My conclusion after all of that is that to build a bike that accelerates hard to a target speed of 25 mph, you have to build a bike that will go about 30% faster. This is due to how the torque curve peters out as it approaches top speed. It drops off so significantly that the last few mph of acceleration is at a snail pace, at least by the seat of the pant measurement.
Here's a few examples. It's easiest to view, if you turn off the power, efficiency, and load lines by toggling them off at the top of the graph.

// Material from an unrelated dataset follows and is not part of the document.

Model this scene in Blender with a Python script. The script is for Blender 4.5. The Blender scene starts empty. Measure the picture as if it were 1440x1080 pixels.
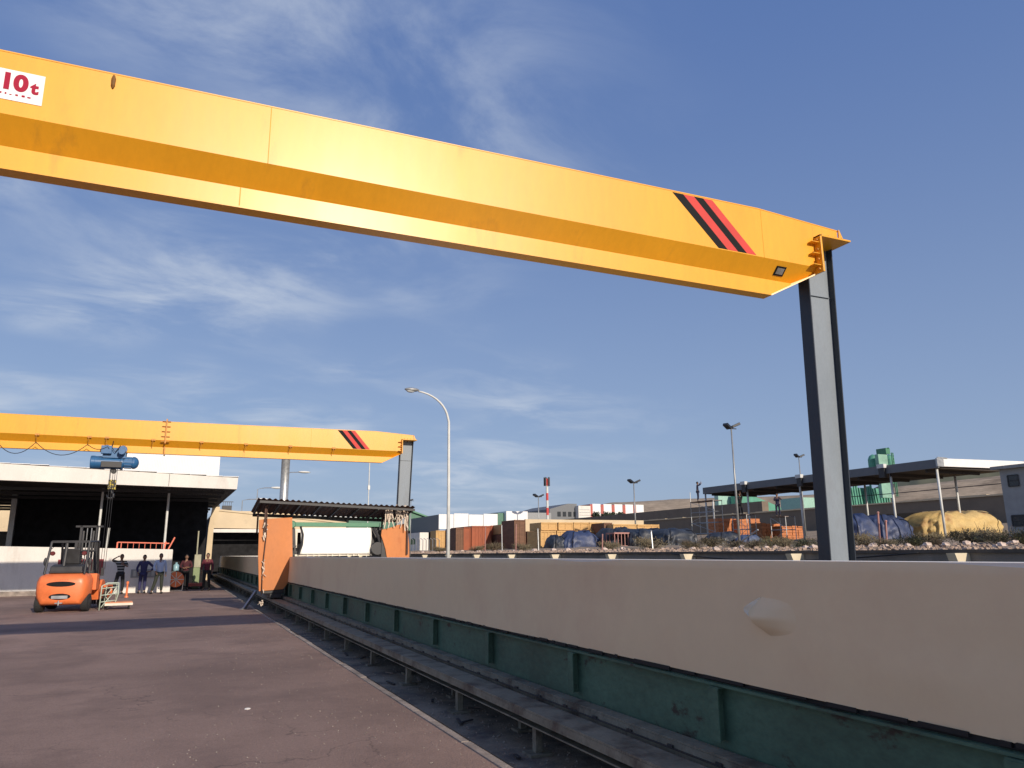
import bpy, bmesh, math, random
from mathutils import Vector, Matrix, Quaternion
R = math.radians
random.seed(7)
S = bpy.context.scene
COL = S.collection

# ---------------------------------------------------------------- camera
FOC, EYE = 1056.0, 1.65            # focal length in pixels of the 1440 x 1080 photograph, eye height
dX = Vector((2430, -215, -FOC)).normalized()
dY = Vector((-480, -241.5, -FOC)).normalized()
dY = (dY - dX * dX.dot(dY)).normalized()
dZ = dX.cross(dY)
M = Matrix((dX, dY, dZ))           # camera axes -> world axes
CAMLOC = Vector((0, 0, EYE))
cd = bpy.data.cameras.new('camera'); cam = bpy.data.objects.new('camera', cd); COL.objects.link(cam)
cam.matrix_world = Matrix.Translation(CAMLOC) @ M.to_4x4()
cd.sensor_width = 36; cd.lens = 36 * FOC / 1440; cd.clip_end = 6000; cd.clip_start = 0.05
S.camera = cam

def at(px, py, X=None, Y=None, Z=None):
    """the point of the world seen at a pixel of the photograph, on the plane X=, Y= or Z="""
    r = M @ Vector((px - 720, 540 - py, -FOC))
    t = X / r.x if X is not None else Y / r.y if Y is not None else (Z - EYE) / r.z
    return CAMLOC + r * t

# ---------------------------------------------------------------- sun and sky
ELEV = math.atan(1 / math.hypot(.44, 2.5)); 
travel = Vector((-.44, 2.5, -1)).normalized()
sd = bpy.data.lights.new('sun', 'SUN'); sd.energy = 4.3; sd.angle = R(.55); sd.color = (1, .87, .72)
sun = bpy.data.objects.new('sun', sd); COL.objects.link(sun)
sun.rotation_mode = 'QUATERNION'; sun.rotation_quaternion = travel.to_track_quat('-Z', 'Y')
sun.location = (5, -30, 14)
W = bpy.data.worlds.new('World'); S.world = W; W.use_nodes = True
nt = W.node_tree; N = nt.nodes; L = nt.links
bg = N['Background']
sky = N.new('ShaderNodeTexSky'); sky.sky_type = 'NISHITA'; sky.sun_disc = False
sky.sun_elevation = ELEV; sky.sun_rotation = math.atan2(.44, -2.5)
sky.altitude = 200; sky.air_density = 1.0; sky.dust_density = 1.6; sky.ozone_density = 2.0
tc = N.new('ShaderNodeTexCoord'); sep = N.new('ShaderNodeSeparateXYZ'); L.new(tc.outputs['Generated'], sep.inputs[0])
def mth(op, a, b=None, clamp=False):
    n = N.new('ShaderNodeMath'); n.operation = op; n.use_clamp = clamp
    for i, v in enumerate((a, b)):
        if v is None: continue
        if isinstance(v, (int, float)): n.inputs[i].default_value = v
        else: L.new(v, n.inputs[i])
    return n.outputs[0]
# cirrus lies in one high flat layer: project the direction on it
zz = mth('ADD', mth('MAXIMUM', sep.outputs[2], 0.0), 0.12)
cx = mth('DIVIDE', sep.outputs[0], zz); cy = mth('DIVIDE', sep.outputs[1], zz)
cmb = N.new('ShaderNodeCombineXYZ'); L.new(cx, cmb.inputs[0]); L.new(cy, cmb.inputs[1])
mp = N.new('ShaderNodeMapping'); mp.inputs['Rotation'].default_value = (0, 0, R(-30)); mp.inputs['Scale'].default_value = (1.0, 1.35, 1)
L.new(cmb.outputs[0], mp.inputs[0])
n1 = N.new('ShaderNodeTexNoise'); n1.inputs['Scale'].default_value = 1.9; n1.inputs['Detail'].default_value = 9; n1.inputs['Roughness'].default_value = .6; n1.inputs['Distortion'].default_value = .5
L.new(mp.outputs[0], n1.inputs['Vector'])
n2 = N.new('ShaderNodeTexNoise'); n2.inputs['Scale'].default_value = .8; n2.inputs['Detail'].default_value = 3
L.new(cmb.outputs[0], n2.inputs['Vector'])
def ramp(v, a, b):
    n = N.new('ShaderNodeMapRange'); n.interpolation_type = 'SMOOTHSTEP'; n.inputs[1].default_value = a; n.inputs[2].default_value = b; L.new(v, n.inputs[0]); return n.outputs[0]
cm = mth('MULTIPLY', ramp(n1.outputs[0], .38, .72), ramp(n2.outputs[0], .39, .6))
# more cirrus in the west (left), clear sky in the east
west = ramp(mth('SUBTRACT', sep.outputs[1], mth('MULTIPLY', sep.outputs[0], 1.25)), -.15, .75)
cm = mth('MULTIPLY', cm, mth('ADD', mth('MULTIPLY', west, .85), .0), True)
mx = N.new('ShaderNodeMix'); mx.data_type = 'RGBA'; L.new(cm, mx.inputs[0]); mx.inputs[7].default_value = (4.2, 4.7, 5.5, 1)
# air full of dust: a grey veil over the blue, thicker low down
veil = N.new('ShaderNodeMix'); veil.data_type = 'RGBA'
air = N.new('ShaderNodeMix'); air.data_type = 'RGBA'; air.inputs[6].default_value = (2.25, 2.95, 4.35, 1); air.inputs[7].default_value = (.72, 1.36, 3.35, 1)
L.new(mth('POWER', ramp(sep.outputs[2], -.05, .75), .8), air.inputs[0]); L.new(air.outputs[2], veil.inputs[7])
veil.inputs[0].default_value = .8
L.new(sky.outputs[0], veil.inputs[6]); L.new(veil.outputs[2], mx.inputs[6]); L.new(mx.outputs[2], bg.inputs[0]); bg.inputs[1].default_value = .135
S.view_settings.view_transform = 'Standard'; S.view_settings.look = 'None'; S.view_settings.gamma = 1; S.view_settings.exposure = 0.0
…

This is what it looks like if you stay at 52V, but double the current:
https://ebikes.ca/tools/simulator.html?motor=Leaf%205T&batt=B5220_GA&cont=cust_40_80_0.03_V&hp=0&axis=mph&cont_b=cust_80_160_0.03_V&motor_b=Leaf%205T&batt_b=B5220_GA&hp_b=0&bopen=true
Better torque and acceleration off the line, but then by the time you are near target speed, it peters out like the lower amp scenario.

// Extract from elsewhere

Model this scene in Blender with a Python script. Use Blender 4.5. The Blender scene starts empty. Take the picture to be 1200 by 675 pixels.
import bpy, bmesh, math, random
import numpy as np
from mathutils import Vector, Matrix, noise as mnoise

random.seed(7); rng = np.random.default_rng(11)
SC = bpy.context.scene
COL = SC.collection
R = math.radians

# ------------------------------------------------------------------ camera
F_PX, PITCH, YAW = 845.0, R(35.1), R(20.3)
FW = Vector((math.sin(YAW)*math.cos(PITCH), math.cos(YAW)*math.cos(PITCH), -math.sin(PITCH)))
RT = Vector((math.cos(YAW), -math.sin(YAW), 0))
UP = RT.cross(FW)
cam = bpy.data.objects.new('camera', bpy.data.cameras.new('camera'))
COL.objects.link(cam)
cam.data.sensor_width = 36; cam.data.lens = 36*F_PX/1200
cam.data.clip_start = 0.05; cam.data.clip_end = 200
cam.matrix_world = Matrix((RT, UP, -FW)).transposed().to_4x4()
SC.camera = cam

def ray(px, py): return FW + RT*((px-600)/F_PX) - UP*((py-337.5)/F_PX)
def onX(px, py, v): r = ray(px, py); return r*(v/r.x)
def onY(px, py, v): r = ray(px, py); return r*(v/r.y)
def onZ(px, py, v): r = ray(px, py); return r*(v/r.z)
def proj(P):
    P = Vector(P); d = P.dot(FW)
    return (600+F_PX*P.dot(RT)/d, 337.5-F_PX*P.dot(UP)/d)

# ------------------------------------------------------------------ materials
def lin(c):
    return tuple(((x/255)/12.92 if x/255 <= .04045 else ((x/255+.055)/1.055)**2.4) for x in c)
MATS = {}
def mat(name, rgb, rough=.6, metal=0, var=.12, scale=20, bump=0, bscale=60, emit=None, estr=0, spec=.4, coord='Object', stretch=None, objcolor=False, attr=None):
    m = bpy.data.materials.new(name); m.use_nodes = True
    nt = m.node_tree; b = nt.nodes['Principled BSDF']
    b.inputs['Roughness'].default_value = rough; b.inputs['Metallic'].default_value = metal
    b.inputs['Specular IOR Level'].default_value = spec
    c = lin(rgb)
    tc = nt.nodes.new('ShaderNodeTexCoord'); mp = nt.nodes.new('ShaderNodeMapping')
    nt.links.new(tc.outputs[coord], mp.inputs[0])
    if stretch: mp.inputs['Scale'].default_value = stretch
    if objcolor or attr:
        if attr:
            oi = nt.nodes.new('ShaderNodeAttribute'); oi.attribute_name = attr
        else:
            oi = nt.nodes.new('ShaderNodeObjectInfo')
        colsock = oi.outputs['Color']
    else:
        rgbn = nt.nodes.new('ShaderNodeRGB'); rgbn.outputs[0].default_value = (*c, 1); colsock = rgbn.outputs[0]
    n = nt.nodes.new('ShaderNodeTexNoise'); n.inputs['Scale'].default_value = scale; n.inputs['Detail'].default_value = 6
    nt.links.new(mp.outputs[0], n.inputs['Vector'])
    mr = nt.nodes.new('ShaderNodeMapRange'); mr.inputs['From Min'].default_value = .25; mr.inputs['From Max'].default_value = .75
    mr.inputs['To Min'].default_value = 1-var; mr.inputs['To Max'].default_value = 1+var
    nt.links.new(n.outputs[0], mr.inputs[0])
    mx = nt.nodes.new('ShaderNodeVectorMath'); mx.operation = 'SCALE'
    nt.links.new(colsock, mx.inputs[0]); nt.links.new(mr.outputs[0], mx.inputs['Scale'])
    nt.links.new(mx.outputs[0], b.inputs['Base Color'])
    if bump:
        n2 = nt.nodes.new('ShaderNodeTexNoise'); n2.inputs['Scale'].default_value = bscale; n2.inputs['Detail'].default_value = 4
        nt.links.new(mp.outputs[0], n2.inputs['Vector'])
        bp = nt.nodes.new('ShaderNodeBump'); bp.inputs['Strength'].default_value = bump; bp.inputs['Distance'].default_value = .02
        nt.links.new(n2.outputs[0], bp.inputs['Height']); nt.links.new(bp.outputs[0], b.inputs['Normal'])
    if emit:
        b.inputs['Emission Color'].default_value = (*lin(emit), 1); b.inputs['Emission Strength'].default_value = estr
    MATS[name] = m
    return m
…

Same current, double the voltage:
https://ebikes.ca/tools/simulator.html?motor=Leaf%205T&batt=B5220_GA&cont=cust_40_80_0.03_V&hp=0&axis=mph&cont_b=cust_40_80_0.03_V&motor_b=Leaf%205T&batt_b=cust_104_0.2_20&hp_b=0&bopen=true
Same initial starting torque, but the curve stays flat (maximum acceleration) almost up to the target speed, and even when the curve drops off, you still have twice the torque when reaching the target speed. 104V is pretty extreme though.
Raise the current and voltage (to a reasonable level):
https://ebikes.ca/tools/simulator.html?motor=Leaf%205T&batt=B5220_GA&cont=cust_40_80_0.03_V&hp=0&axis=mph&cont_b=cust_80_160_0.03_V&motor_b=Leaf%205T&batt_b=B7223_AC&hp_b=0&bopen=true
This is more or less where I landed. Huge torque gain throughout the band, up to and past the target speed. I set my controller's three position switch to low, which limits the speed and continuous current, but still allows a lot of peak current to flow, so acceleration stays strong. I switch to middle speed if I want to hotrod around, but 99% of the time I stay in low, even on steep climbs, so it's where I want it now.
Here's possibly the scenario that your vendor is talking about. At some point, the motor won't take more current, because it's reached saturation. So even doubling the available amps won't increase the current draw of the motor (curves are idential)
https://ebikes.ca/tools/simulator.html?motor=Leaf%205T&batt=B5220_GA&cont=cust_200_400_0.03_V&hp=0&axis=mph&cont_b=cust_400_800_0.03_V&motor_b=Leaf%205T&batt_b=B5220_GA&hp_b=0&bopen=true
Don't forget to turn off the power, efficiency, and load lines so you can more easily compare the torque lines.
The bottom line is you need more battery, and you can decide after playing with the simulator if you need more voltage. The simulator assumes that your battery can supply whatever current the controller parameters are set to.